Isabelle Garabuau-Moussaoui has been working as a social sciences researcher at EDF (Electricité de France) R&D since 2003. She is specialised in the socio-anthropology of consumption and energy-related practices of households and of employees in companies. Until last year, she collaborated with the DEMAND centre (University of Lancaster).
She is piloting a project, the “Trends Lab”, that assumes that innovations are not (only) technologic and that methods to explore trends, innovations, transitions and future(s) have to be interdisciplinary and exploratory. The project is exploring new ways of thinking and working in order to cross social, cultural and demographic trends with transitions in politics and policy, technology and infrastructures, environment and climate.
The workshop is an opportunity to discuss the process that the “Trends Lab” is developing and also to collectively develop new insights and initiatives (an international network to explore social innovations, for instance?) or to explore methods, as the “what if” history, the design thinking, the relationship between fiction and social sciences, etc.
Georgia Newmarch is a doctoral researcher at Lancaster University’s Institute for Social Futures.

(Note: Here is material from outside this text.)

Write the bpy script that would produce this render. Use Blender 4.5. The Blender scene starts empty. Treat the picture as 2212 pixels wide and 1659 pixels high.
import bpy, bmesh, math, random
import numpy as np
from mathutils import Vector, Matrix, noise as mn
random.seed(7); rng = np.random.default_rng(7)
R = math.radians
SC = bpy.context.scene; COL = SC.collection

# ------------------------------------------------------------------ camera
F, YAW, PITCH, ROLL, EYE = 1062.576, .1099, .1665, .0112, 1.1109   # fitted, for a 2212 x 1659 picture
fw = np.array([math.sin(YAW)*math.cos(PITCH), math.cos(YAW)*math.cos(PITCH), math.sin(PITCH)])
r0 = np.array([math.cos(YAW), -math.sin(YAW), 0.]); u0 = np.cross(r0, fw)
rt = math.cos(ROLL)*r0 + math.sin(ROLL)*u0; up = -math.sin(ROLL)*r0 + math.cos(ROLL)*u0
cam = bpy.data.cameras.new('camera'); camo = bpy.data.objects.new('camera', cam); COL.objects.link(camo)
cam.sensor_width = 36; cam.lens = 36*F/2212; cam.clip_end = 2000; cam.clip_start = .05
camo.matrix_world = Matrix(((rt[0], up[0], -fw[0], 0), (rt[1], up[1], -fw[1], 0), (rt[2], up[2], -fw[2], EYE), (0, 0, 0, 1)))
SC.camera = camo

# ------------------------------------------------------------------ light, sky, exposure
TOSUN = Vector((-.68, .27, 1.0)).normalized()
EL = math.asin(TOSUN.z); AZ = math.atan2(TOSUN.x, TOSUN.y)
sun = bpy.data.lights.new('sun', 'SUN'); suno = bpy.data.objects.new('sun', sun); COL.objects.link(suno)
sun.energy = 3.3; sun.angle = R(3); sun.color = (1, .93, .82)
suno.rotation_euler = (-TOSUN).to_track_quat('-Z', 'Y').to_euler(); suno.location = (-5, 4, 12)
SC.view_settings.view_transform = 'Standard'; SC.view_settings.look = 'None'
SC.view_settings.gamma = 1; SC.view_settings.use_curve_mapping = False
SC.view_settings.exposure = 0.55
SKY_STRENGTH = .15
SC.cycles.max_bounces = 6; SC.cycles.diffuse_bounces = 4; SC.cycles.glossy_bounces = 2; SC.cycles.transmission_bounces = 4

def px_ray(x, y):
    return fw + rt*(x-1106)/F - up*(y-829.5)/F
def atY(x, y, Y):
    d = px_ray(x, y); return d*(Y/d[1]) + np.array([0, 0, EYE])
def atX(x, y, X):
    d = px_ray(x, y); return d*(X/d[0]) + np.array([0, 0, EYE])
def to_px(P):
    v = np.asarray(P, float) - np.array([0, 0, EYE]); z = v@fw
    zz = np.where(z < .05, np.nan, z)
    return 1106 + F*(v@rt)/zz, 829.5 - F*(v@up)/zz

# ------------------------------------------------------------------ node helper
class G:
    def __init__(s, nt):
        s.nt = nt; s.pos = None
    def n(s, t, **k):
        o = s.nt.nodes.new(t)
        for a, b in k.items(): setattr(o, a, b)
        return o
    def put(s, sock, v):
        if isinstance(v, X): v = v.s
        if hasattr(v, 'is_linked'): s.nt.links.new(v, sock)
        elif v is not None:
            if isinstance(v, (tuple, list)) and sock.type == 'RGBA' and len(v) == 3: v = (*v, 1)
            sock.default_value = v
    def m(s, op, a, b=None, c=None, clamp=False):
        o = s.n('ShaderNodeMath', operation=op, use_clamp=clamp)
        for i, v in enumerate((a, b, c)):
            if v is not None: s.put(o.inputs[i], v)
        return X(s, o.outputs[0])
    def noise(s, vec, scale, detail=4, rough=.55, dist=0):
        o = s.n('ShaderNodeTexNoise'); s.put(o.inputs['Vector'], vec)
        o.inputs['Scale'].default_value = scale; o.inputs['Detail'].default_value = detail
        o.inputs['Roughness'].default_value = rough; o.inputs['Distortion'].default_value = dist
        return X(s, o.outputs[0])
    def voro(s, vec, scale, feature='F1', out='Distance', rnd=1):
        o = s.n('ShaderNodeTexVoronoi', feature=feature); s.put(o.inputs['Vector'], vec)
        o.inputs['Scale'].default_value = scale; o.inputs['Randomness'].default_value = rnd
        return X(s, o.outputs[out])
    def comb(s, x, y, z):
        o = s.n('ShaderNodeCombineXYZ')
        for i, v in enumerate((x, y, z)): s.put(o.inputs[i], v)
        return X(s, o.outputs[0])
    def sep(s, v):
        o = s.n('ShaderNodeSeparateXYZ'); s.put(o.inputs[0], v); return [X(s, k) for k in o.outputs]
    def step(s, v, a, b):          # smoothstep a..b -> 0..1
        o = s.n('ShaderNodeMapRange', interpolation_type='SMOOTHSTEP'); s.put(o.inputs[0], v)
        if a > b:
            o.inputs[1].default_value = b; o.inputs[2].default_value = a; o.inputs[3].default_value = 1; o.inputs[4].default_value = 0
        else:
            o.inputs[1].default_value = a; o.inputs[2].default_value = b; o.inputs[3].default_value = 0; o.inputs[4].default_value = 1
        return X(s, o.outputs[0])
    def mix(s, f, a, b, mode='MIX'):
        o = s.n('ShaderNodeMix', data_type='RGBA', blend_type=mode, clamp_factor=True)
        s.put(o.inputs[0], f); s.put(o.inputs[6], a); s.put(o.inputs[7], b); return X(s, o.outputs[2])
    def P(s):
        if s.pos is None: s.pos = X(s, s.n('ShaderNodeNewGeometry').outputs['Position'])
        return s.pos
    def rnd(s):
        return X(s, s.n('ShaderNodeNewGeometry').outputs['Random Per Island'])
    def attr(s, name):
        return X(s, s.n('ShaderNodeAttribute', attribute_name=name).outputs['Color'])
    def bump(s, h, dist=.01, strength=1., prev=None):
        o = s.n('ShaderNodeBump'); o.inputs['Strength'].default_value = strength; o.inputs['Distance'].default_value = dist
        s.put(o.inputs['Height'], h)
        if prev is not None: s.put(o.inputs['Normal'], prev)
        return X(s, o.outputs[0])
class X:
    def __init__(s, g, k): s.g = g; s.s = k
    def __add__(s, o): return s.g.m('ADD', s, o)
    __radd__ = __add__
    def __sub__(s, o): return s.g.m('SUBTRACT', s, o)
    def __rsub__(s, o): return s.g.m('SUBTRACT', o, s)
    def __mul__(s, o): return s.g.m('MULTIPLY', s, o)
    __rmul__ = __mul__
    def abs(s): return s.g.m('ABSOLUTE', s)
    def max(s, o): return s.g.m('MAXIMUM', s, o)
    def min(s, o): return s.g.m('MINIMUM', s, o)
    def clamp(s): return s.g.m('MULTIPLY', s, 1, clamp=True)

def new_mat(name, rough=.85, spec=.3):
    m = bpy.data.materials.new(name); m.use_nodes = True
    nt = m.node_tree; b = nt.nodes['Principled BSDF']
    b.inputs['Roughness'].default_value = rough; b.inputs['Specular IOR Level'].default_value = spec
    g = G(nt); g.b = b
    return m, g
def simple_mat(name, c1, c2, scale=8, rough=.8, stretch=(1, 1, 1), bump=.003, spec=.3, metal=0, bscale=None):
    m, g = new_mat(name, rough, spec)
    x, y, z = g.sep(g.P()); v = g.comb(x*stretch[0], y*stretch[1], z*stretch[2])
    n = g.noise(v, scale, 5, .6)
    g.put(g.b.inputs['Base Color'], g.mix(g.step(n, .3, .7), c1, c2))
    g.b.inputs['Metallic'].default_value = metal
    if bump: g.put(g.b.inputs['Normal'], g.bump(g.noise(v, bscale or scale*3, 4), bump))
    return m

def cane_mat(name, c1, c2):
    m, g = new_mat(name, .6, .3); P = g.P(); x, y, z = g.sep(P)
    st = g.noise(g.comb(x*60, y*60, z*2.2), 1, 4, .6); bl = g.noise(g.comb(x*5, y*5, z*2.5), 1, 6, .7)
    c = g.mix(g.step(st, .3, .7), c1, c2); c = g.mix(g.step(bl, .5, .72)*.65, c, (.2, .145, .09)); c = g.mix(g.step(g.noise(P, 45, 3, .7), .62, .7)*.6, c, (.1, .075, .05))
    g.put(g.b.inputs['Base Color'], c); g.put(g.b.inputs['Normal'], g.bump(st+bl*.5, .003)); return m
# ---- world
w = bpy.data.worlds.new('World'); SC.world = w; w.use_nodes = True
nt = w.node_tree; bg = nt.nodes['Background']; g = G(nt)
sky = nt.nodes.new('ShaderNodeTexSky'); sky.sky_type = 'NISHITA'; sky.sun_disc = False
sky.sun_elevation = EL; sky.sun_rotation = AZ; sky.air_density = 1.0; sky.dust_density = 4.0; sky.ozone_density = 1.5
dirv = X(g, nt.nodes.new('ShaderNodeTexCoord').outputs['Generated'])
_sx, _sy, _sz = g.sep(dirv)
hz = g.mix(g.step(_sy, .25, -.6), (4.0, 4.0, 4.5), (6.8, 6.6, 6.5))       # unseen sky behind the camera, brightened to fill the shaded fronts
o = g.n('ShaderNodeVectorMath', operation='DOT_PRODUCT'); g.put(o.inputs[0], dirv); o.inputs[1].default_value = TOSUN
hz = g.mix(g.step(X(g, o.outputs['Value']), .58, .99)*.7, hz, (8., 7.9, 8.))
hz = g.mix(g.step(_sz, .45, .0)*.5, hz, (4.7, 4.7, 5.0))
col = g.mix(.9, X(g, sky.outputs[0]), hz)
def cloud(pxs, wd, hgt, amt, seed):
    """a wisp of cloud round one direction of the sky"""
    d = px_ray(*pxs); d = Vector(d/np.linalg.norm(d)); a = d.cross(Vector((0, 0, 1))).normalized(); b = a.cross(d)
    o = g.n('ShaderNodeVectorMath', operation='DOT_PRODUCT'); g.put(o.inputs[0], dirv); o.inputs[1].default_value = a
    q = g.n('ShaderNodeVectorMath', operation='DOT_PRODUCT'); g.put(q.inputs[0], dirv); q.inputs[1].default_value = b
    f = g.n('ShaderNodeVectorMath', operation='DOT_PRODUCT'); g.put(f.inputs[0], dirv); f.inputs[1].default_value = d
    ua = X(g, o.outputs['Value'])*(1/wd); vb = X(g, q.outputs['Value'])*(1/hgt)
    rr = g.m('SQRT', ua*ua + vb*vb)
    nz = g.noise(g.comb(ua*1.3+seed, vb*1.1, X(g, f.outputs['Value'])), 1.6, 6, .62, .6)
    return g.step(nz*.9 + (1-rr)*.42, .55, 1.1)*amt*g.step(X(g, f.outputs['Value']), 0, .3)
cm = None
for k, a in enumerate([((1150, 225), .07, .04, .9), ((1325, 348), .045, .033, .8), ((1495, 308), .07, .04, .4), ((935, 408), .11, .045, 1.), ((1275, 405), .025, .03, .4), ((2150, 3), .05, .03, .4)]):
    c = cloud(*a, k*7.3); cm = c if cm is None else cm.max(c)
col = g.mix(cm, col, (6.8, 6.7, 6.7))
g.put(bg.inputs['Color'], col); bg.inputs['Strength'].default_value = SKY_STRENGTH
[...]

She has an MA(RCA) in History of Design from the Royal College of Art/Victoria and Albert Museum.
Her current research engages with everyday futures through electrical blackouts and power failure in Britain, using historical, present and anticipating future scenarios. Building on her previous research about cultures surrounding coal and the design of industrial action, she considers the implications that disruption has on everyday lives by combining many different elements and disciplinary perspectives, such as social history, sociology and design theory. By approaching concepts such as boundaries between objects, the environment, energy, human bodies, human relations and human action she hopes to develop new approaches to technology, innovation and resilience.

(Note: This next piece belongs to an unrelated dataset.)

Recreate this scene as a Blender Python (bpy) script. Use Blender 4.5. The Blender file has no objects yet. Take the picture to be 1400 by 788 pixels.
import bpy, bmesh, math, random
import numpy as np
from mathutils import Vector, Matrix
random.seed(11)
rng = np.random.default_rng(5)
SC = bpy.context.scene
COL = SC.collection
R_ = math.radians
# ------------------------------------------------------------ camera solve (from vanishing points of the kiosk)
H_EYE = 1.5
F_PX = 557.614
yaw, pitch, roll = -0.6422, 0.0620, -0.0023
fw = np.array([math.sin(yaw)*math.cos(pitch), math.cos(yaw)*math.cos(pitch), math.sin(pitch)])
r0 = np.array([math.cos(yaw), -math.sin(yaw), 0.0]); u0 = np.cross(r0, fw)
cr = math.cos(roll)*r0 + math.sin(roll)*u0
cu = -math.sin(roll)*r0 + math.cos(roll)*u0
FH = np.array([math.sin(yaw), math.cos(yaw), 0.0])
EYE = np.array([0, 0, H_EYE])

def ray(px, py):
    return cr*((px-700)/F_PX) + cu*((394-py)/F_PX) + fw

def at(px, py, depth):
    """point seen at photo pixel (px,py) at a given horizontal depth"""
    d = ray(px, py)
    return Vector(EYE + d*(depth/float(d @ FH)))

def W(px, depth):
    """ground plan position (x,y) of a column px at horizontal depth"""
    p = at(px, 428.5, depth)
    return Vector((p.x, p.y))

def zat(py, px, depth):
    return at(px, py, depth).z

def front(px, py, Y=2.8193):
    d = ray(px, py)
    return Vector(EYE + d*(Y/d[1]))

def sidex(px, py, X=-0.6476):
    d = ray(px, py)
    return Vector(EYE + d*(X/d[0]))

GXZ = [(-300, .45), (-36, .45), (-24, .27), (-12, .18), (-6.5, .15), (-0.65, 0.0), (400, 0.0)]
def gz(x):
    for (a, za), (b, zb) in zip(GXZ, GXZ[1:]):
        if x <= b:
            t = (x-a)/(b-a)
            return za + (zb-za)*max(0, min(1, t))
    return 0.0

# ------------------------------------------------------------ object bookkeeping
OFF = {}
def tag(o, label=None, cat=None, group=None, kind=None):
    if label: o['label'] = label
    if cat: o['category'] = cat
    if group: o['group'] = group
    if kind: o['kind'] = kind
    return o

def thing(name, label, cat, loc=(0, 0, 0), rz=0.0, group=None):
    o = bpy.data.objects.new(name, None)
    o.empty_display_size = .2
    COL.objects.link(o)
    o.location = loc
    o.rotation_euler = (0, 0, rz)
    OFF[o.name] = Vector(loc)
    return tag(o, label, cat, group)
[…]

Ida Nilstad Pettersen is an associate professor at the Department of Product Design of the Norwegian University of Science and Technology, NTNU, in Trondheim, Norway. She holds a PhD degree in industrial design engineering from the same university, specialising in ecological design.
Her research is concerned with everyday futures as it addresses the role of design in fostering change in the everyday practices of citizens and professionals. She has explored this issue drawing on design and social practice theory, and through case studies on design activity in industry, selected household practices, energy management and use in non-residential buildings, and the transformation of public health and care services. A current research interest is sustainable urban development. In the network, she hopes to learn and develop new ideas about how everyday futures are and can be collectively constructed.